I have not had your bad experiences with Fluke. The only items with a shutoff issue are our 3 Fluke 41B volt/amp/watt meter units, and a couple newer 'tong" meters. Those DO shut off aggressively, but the real problem ones are the two tong meters (AC/DC volt/amp meters, maybe #322??)

Mike Nash
12-24-2014, 08:45 AM
I have a Fluke 123, so much less expensive than J Tiers's, but not cheap by any means. Battery is Ni-Cd. It really is poorly implemented.

Internal Battery Pack BP120 (Fluke 123):
Battery Power Rechargeable Ni-Cd 4.8V
Operating Time 4 hours with bright backlight
4.25 hours with dimmed backlight
Charging Time 5 hours with test tool off
40 hours with test tool on
9 ... 14 hours with refresh cycle

Get this firmware upgrade note:

Battery refresh time changed from 12 to 19 hours to reflect the real situation (V2.02)

Battery refresh has to be done regularly or you have no idea what the battery state is. While doing a refresh it simply turns off the display. If you come back to check on it and turn it back on before it is done, you have to start all over. There is NO indication it has completed either.

Switching from standard sweep to roll mode is under the scope menu, not anything to do with timebase. The whole thing might be intuitive to someone who designs for Microsoft or Google, but not for someone coming from the CRT world of old (with lots of real switches!).

It's also a pretty expensive option to get a line sync adapter without which it makes SCR DC drive troubleshooting a royal pain.

All for only $1500.

I'm glad you like yours Jerry. I also realize it's not a 123.

And ringing out panel wiring with an auto-off meter can be frustrating at best.

And what about the teeny-tiny m and M for milli and Mega that Fluke loves to use? Couple that with auto-ranging.

I don't use a Fluke meter but I'm currently stuck with their scope . My nearly unused Fluke IR temp gun lost it's laser early on. No, I don't like Fluke thanks.

We tried Agilent LCD scopes initially, GACK! The menu buttons wouldn't even respond if the ground clip was connected to a VFD. PWM looked like a kid with a crayon in a car on a bumpy road - no idea what was happening.

J Tiers
12-24-2014, 03:48 PM
All for only $1500.

I'm glad you like yours Jerry. I also realize it's not a 123.

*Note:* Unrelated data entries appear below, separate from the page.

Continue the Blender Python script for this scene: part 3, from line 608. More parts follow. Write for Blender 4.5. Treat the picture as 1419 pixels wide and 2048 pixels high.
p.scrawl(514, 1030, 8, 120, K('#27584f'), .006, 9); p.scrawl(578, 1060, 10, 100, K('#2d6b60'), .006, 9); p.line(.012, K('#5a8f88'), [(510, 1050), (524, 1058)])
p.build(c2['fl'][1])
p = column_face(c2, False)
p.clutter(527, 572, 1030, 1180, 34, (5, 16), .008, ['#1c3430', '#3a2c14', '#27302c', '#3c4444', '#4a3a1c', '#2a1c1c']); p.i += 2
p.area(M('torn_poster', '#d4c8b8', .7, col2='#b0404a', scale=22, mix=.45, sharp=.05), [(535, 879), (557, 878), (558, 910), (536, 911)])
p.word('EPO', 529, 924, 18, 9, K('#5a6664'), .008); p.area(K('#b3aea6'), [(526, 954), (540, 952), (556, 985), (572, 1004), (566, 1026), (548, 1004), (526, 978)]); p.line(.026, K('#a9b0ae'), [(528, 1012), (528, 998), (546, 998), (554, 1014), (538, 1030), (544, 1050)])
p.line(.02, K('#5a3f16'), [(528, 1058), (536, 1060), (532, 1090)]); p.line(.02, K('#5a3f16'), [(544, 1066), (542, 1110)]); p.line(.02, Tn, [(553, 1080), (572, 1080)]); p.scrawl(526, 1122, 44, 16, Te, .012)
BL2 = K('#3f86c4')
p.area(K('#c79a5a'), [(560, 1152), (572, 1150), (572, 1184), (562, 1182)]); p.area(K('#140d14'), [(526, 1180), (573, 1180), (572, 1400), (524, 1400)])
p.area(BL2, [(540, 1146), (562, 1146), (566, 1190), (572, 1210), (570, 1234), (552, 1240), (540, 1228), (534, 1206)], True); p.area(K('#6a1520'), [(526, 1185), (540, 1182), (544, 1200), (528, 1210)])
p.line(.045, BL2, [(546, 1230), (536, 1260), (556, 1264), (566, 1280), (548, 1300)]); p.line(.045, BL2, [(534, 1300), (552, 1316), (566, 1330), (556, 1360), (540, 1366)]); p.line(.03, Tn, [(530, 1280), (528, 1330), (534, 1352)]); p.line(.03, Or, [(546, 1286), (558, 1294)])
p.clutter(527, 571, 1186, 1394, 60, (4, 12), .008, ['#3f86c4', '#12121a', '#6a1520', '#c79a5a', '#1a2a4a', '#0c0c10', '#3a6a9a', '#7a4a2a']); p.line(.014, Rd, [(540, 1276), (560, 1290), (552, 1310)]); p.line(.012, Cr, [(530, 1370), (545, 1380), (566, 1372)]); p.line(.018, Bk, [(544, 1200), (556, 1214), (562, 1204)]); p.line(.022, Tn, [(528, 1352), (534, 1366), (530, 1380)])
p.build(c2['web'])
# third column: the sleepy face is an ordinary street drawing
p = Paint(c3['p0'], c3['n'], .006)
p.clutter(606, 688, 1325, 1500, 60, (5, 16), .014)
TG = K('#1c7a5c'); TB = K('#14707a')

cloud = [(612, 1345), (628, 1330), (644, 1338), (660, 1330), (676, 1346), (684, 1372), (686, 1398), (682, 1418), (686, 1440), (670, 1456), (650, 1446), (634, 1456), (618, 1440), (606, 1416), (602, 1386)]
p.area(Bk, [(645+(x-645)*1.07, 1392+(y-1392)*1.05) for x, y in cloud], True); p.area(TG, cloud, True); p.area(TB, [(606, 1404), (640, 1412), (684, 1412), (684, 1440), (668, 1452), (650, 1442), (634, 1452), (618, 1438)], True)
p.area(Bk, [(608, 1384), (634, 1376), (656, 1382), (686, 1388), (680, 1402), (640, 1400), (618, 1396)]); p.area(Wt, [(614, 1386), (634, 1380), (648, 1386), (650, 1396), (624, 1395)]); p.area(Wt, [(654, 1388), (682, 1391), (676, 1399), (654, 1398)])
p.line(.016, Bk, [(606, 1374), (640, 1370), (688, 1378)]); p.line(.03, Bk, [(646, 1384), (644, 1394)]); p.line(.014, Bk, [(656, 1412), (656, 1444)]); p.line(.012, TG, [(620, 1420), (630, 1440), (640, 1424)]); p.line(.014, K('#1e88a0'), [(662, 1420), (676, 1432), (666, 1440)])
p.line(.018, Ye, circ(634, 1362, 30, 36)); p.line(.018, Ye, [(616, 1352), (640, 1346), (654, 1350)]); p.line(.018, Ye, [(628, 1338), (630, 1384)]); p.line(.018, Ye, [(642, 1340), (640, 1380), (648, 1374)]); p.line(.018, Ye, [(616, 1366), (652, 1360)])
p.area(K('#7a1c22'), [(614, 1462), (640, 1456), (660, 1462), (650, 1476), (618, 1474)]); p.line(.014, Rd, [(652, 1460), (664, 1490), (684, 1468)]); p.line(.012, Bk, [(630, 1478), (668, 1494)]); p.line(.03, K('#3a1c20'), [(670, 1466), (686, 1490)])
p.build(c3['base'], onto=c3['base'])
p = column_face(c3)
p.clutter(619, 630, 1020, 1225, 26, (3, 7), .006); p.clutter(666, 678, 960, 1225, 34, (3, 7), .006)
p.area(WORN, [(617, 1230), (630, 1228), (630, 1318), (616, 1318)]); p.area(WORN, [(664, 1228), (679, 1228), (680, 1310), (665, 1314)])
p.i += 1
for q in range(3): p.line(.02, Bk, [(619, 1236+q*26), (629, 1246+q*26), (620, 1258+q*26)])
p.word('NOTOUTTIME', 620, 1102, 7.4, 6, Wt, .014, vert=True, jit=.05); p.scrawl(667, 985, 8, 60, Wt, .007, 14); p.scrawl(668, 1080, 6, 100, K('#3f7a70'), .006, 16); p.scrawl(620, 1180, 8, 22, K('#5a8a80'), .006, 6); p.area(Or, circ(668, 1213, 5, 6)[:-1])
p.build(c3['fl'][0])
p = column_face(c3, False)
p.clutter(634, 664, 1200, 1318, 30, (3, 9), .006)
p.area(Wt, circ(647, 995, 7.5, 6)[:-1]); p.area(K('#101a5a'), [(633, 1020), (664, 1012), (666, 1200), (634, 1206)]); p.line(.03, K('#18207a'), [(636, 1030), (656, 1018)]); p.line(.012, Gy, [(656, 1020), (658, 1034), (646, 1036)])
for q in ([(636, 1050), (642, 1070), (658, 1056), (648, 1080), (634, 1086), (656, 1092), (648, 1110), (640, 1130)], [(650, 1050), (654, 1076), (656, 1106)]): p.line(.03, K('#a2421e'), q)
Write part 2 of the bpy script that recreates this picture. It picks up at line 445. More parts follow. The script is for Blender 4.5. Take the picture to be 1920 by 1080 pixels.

Well, for $1500, I'd be annoyed too.

Luckily I paid about a quarter of that, so I am getting into the territory where it's good if it shows a trace.....

I looked at the (very poor) manual for the 123, and it seems to DO a lot, but it also seems to give up ease of use to get the slimmer size. The extra width on this one allows a considerably nicer set of buttons, I think.

Fluke meters, in general, are pretty nice, and they are also a standard, as well as being unlikely to fireball in your hand on higher voltages. But I can understand your overall displeasure, according to the issues you describe. And I DO agree on newer meters often having a too-short auto-off delay.

alanganes
12-24-2014, 04:16 PM
And what about the teeny-tiny m and M for milli and Mega that Fluke loves to use? Couple that with auto-ranging.



I generally like the Fluke meters I have, but have to admit I dislike the accursed tiny m's on the display. Almost got bitten my this just last week. Cost me about 30 minutes of rechecking measurements. Could have been much worse had we not caught it when we did.